The same principle is used for the Event Horizon Telescope (EHT), a global network of radio observatories spanning four continents that functions as a virtual telescope the size of Earth itself. In 2019 it produced the first ever image of a black hole, the supermassive black hole at the centre of galaxy M87, 55 million light years away! In 2022 it followed this with the first image of Sagittarius A*, the black hole sitting at the heart of our own Milky Way. Both images were the result of years of data processing by hundreds of scientists around the world, and represent one of the greatest collaborative achievements in the history of astronomy.
The first two black holes ever directly imaged: the supermassive black hole at the centre of galaxy M87, 55 million light years away (left), and Sagittarius A*, the black hole at the heart of our own Milky Way (right). Both images were captured by the Event Horizon Telescope, a global network of radio observatories working together as a single Earth-sized instrument. (Credit: EHT Collaboration)
Telescopes in space
Although telescopes on Earth are very powerful, Earth's atmosphere still affects observations. The air causes stars to twinkle and blocks certain types of radiation. Astronomers therefore also send telescopes into space.
The Hubble Space Telescope has since 1990 produced some of the most iconic images of the universe. Still operational today after more than three decades, it has helped astronomers measure the age of the universe, study distant galaxies, and track changes in our own Solar System. Hubble sees primarily in visible and ultraviolet light, giving us crisp, detailed views of the universe in the wavelengths our own eyes are familiar with.
The James Webb Space Telescope (JWST), launched on Christmas Day 2021, takes things to an entirely new level. Webb orbits the Sun 1.5 million kilometres from Earth, far beyond Hubble's orbit of 560 kilometres above Earth, and observes the universe in infrared light, allowing it to see through clouds of cosmic dust that would entirely block Hubble's view. This makes it possible to take a look into stellar nurseries where new stars are being born, study the atmospheres of planets around other stars, and look back to the very dawn of the universe. JWST has already observed a galaxy that existed just 290 million years after the Big Bang, breaking records for the most distant object ever observed. It has also examined the atmospheres of potentially habitable exoplanets and found unexpected early galaxies that are challenging our understanding of how the universe formed. Hubble and Webb are not rivals but rather partners, and astronomers regularly use both together to build a more complete picture of the cosmos than either could provide alone.
Other space telescopes have had more specialised tasks. The Kepler telescope found thousands of planets around other stars, while the Chandra X-ray Observatory studies the universe in X-ray radiation.
Listening to the universe
Astronomers do not only study light. Some observatories investigate entirely different signals from the universe.
A global network of interferometers measures gravitational waves, tiny ripples in spacetime itself that arise when massive objects such as black holes or neutron stars collide.

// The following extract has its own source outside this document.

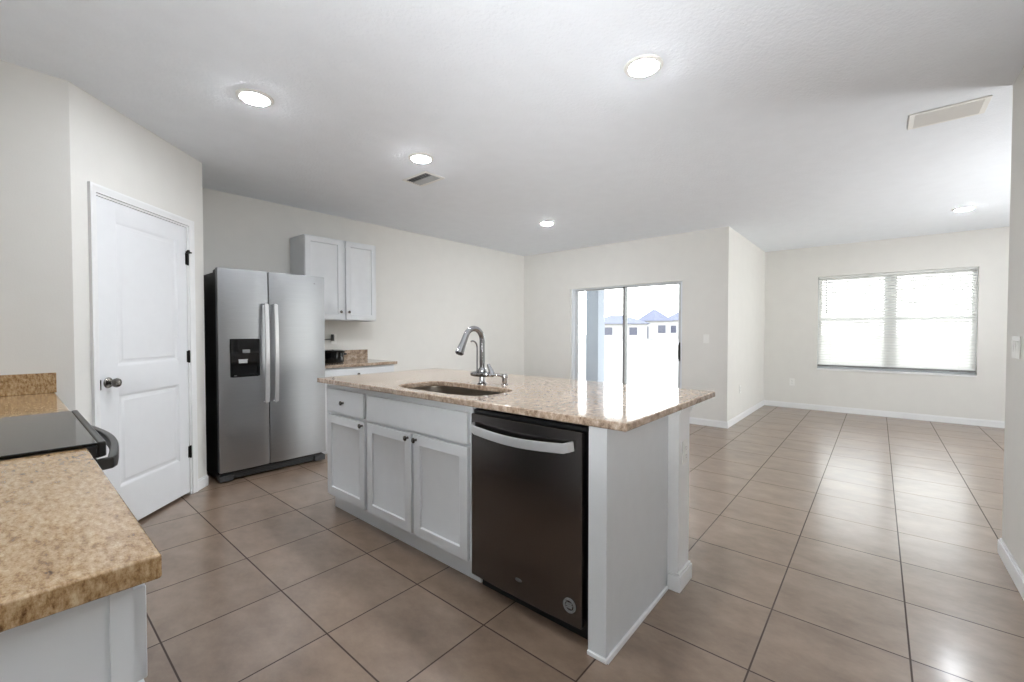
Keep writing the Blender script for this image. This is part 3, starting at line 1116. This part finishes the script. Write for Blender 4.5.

These include LIGO in the USA, Virgo in Italy, and KAGRA in Japan, working together to detect and localise signals from across the cosmos. In 2015 LIGO detected gravitational waves for the first time, opening an entirely new way of studying the universe, sometimes described as giving astronomy a sense of hearing to go alongside its sense of sight!
The detectors work by measuring tiny changes in the length of laser beams caused by passing gravitational waves, changes smaller than the width of an atomic nucleus. Since the first detection in 2015, dozens of events have been recorded, from colliding black holes to merging neutron stars. You can read much more in our dedicated section on Gravitational Waves.
LIGO detector based in Hanford, USA. (Credit: LIGO Hanford /LIGO)
Researchers have also built enormous neutrino observatories. Neutrinos are ghostly subatomic particles produced in enormous quantities by stars, supernovae, and other powerful cosmic events. They have almost no mass and barely interact with anything, making them difficult to detect but also extraordinarily useful because, unlike light, they can travel through entire galaxies without being absorbed or deflected, carrying information directly from the heart of the most violent events in the universe.
One of the best known neutrino observatories is IceCube in Antarctica, where sensors are placed deep within the ice, detecting the rare occasions when a neutrino interacts with the ice. The Sun in particular produces enormous numbers of neutrinos, and in fact around one hundred trillion (100,000,000,000,000) pass through your body every second without you noticing. IceCube therefore only detects a tiny fraction of the neutrinos that pass through it, but even that tiny fraction tells us a great deal about the universe.
The Hubble Space Telescope in orbit, photographed from a Space Shuttle during a servicing mission. (Credit: NASA)
An ever sharper view of the universe
Astronomers continue to build larger telescopes and develop new ways of studying the universe. One of the most anticipated is the Extremely Large Telescope (ELT) in Chile, which is currently under construction and it is expected to have preliminary test observations in March 2029, and full scientific operations beginning in December 2030. It is going to be the largest optical telescope ever built, with a primary mirror nearly 40 metres across, and capable of imaging planets around other stars in direct detail for the first time while also exploring deeper into the early universe than ever before!
Looking even further ahead, ESA's LISA mission (scheduled for launch in 2035) will take gravitational wave astronomy into space for the first time. Consisting of three spacecrafts flying in a triangular formation millions of kilometres apart, LISA will be sensitive to gravitational waves that ground-based detectors like LIGO cannot detect, opening a window onto the mergers of supermassive black holes (learn more about black hole classification) across the universe.
Every time we build a new telescope, we open a new window to the universe. And almost every time, we discover something we did not know existed!